Byron Hale <[EMAIL PROTECTED]> wrote,

> At 06:46 PM 8/10/2000 -0400, you wrote:
> >What bothers me most about C# is that although, at first glance, it seems 
> >to be a variation on Java, it doesn't follow the spirit of Java in at 
> >least one important respect.
> >
> >Specifically, one common advantage of both Haskell and Java is that they 
> >encourage higher-order abstraction:  Haskell through functional 
> >abstraction, and Java through eliminating explicit pointers and memory 
> >management and enforcing object orientation through the use of classes.
> >
> >However, according to the C# Language Reference (at 
> >http://msdn.microsoft.com/vstudio/nextgen/technology/csharpdownload.asp), 
> >"For developers who are generally content with automatic memory management 
> >but sometimes need fine-grained control or that extra iota of performance, 
> >C# provides the ability to write "unsafe" code. Such code can deal 
> >directly with pointer types, and fix objects to temporarily prevent the 
> >garbage collector from moving them." [Section 1.2]
> 
> Other issues aside, garbage collection is not the only form of automatic 
> memory management.
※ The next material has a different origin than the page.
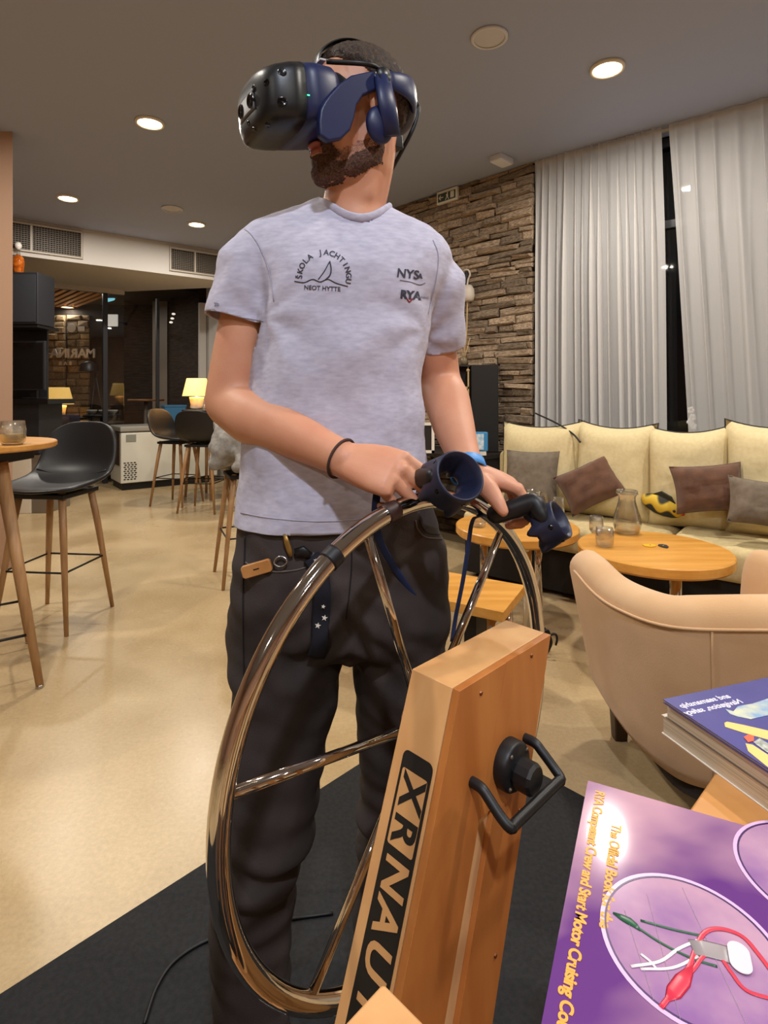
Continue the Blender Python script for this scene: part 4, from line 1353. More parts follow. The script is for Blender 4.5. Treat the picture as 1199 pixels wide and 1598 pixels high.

Also, garbage collection is unlikely to satisfy any need 
> for automatic memory management in real-time systems for the foreseeable 
> future because an extra thread on a single processor is still 
> non-deterministic. 

I am far from being an expert on realtime systems, but AFAIK
the important thing is to be able to guarantee that a given
operation executes in a given bounded time frame.  In other
words, it need not be deterministic as long as the
indeterminism is within predictable bounds, ie, guaranteed
to be sufficiently small.  So by guaranteeing that the extra
thread can take only a fixed amount of time, it should be
possible to meet the realtime constraint, shouldn't it?